We engage interpretation to flee from reality--we impose our own lenses on that which is in plain sight. That idea has given me pause to consider how often I look directly at something--a situation, a decision, a meeting conversation--then begin to make up stories about what is being represented. There is a social difficulty in merely taking things as they are...to see the present as the only reality. Which often leads me to cling to the future to avoid the present.
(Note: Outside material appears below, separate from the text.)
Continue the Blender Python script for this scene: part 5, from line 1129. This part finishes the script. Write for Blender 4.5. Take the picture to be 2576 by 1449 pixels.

I have a colleague, whose energy I enjoy very much. She has terrific spirit! But, she also has a proclivity to think and speak in "what ifs." Or in, "if this happens, then that will happen." Most of these imaginings are fraught with increasingly complex difficulties. If one thing happens, it will lead to misery, which will lead to more misery, and so on. I prompt her to take notice of this way of thinking and planning, but I also find myself there, too. I wonder how often my risk-aversive way of doing things muddles the path. And, how often I sacrifice the present (which is often my spontaneous intuition) for the unbridled mind. Jack Kornfield said, "the mind has no dignity; it will think anything."

The precepts are not commandments, but descriptions of the moral stance to be taken once we recognize our path. The precepts can allow us to enjoy each moment of the present. When I begin to evaluate my progress with the precepts, I've left them.

Am I acting out of wisdom and compassion? The most present thing we can say is, "I don't know."

There is growth when I throw off the comfortable blanket of interpretation.